● Information supplied
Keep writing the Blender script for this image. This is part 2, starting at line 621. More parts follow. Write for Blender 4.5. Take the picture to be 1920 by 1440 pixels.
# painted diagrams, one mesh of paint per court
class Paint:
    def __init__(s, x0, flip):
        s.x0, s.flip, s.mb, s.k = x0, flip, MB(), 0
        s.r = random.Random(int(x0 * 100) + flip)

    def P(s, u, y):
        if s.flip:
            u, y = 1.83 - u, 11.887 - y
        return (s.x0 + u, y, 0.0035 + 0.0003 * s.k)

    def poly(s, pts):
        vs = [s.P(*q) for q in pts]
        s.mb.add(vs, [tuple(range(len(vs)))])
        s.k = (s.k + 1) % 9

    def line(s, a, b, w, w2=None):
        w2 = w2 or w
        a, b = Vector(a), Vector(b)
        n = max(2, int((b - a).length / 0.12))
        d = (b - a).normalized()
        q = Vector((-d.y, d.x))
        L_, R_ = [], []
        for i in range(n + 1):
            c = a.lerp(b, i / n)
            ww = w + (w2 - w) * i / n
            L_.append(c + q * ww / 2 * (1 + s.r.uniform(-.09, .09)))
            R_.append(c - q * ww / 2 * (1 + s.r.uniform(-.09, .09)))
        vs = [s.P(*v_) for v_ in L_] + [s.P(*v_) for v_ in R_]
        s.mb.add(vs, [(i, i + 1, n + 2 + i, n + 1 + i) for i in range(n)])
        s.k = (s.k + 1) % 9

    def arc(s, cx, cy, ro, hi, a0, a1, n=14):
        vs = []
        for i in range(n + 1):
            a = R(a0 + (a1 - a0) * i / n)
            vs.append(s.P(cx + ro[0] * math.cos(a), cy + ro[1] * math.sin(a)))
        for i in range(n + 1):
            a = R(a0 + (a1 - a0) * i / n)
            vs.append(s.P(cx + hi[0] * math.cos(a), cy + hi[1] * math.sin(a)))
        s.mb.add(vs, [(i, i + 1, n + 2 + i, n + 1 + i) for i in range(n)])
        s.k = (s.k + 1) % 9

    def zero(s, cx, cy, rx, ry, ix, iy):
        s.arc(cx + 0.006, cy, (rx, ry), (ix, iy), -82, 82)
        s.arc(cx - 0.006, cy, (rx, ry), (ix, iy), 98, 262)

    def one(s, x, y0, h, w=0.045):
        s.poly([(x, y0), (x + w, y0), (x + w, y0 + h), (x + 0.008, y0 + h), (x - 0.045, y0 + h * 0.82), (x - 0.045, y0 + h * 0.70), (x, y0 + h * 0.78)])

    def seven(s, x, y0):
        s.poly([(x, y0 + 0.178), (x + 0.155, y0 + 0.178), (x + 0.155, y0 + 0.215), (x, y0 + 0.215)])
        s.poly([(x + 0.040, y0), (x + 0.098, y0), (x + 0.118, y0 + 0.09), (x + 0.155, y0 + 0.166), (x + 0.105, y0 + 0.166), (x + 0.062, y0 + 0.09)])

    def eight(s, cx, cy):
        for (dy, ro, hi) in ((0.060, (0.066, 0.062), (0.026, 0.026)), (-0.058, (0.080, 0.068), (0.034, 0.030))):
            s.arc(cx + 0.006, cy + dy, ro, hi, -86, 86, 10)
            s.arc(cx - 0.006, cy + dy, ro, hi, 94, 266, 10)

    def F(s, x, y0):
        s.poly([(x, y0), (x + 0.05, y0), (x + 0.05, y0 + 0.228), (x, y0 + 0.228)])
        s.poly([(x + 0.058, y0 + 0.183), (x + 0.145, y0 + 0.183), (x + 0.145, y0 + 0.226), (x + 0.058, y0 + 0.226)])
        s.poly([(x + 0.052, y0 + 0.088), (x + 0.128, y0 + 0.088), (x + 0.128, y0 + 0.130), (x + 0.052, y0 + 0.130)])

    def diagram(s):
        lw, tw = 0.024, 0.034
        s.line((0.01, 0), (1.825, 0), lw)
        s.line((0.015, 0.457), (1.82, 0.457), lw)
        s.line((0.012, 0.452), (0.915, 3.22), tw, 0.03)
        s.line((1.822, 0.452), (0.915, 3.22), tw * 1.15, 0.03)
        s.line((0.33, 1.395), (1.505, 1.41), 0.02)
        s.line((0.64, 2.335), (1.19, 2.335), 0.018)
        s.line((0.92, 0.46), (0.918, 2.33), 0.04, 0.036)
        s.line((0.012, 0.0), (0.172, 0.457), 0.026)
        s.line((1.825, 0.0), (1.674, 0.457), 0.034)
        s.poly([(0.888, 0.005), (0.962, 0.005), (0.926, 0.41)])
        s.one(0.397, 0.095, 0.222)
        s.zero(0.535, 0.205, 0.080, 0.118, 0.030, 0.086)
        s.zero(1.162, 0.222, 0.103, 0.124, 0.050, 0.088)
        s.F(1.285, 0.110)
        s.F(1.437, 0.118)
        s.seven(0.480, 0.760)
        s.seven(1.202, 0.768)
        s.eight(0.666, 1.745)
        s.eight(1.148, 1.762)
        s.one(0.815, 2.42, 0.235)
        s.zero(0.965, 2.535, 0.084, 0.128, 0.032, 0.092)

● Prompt
Extract exactly the leading lines of the data, stopping at and including the line with "return (s.x0 +".

● Solution for this task
Keep writing the Blender script for this image. This is part 2, starting at line 621. More parts follow. Write for Blender 4.5. Take the picture to be 1920 by 1440 pixels.
# painted diagrams, one mesh of paint per court
class Paint:
    def __init__(s, x0, flip):
        s.x0, s.flip, s.mb, s.k = x0, flip, MB(), 0
        s.r = random.Random(int(x0 * 100) + flip)

    def P(s, u, y):
        if s.flip:
            u, y = 1.83 - u, 11.887 - y
        return (s.x0 + u, y, 0.0035 + 0.0003 * s.k)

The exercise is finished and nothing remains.